United States: Central Bank maintains rates in May
At its meeting ending on 1 May, the Central Bank decided to maintain the target range for the federal funds rate at 5.25%–5.50%, as expected by markets.
The Bank decided not to start cutting rates because both headline and core inflation were still above the Fed’s 2.0% target range and headline inflation has overshot market expectations every month so far this year. Solid economic activity further dissuaded the Bank from cutting; the Fed noted strong recent job gains and a low unemployment rate.

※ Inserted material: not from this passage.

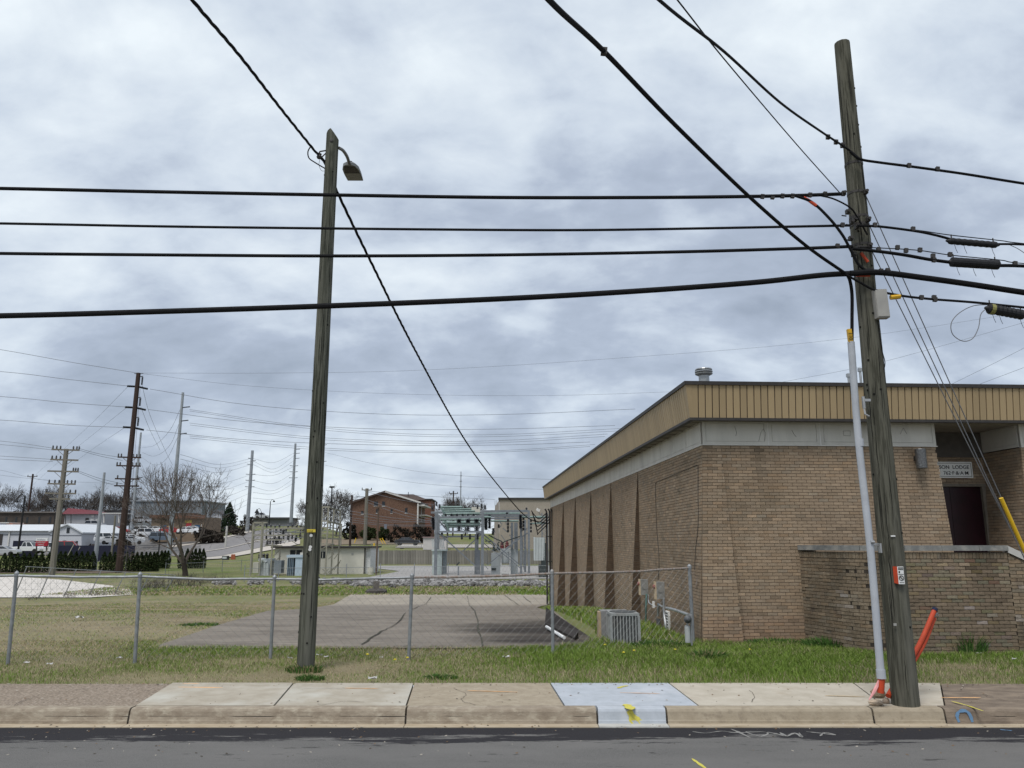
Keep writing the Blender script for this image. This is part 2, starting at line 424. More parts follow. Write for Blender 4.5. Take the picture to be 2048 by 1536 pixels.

On the flipside, renewed rate hikes were not warranted given that inflation is still likely to trend down towards the target later this year.
The Central Bank indicated it does not expect to reduce the target range until greater confidence is achieved that inflation is moving sustainably toward 2.0%. Over the last month, our panelists have continued to reduce their expectations for rate cuts this year in light of recent inflation overshoots. The Consensus is now for a little over 50 basis points of cuts by end-2024, with monetary easing only expected to ensue from Q3. This contrasts our forecasts at the end of last year for around 100 basis points of cuts by end-2024.
United Overseas Bank’s Alvin Liew said:
“Our view remains unchanged that the Fed will keep its current FFTR steady at 5.25-5.50% and maintain this terminal FFTR level for longer beyond Jun-2024 where we factor in 50 bps of rate cuts for 2024 (i.e. two 25-bps cuts, one each in Sep 24 and Dec 24). Admittedly, the risk is still tilted towards the Fed delaying cuts even further, nudged by a slow inflation descent.”
Desjardins’ Francis Généreux was more hawkish:
“It […] seems like the Fed needs more time before it will consider lowering rates. The first cut may not happen until November.”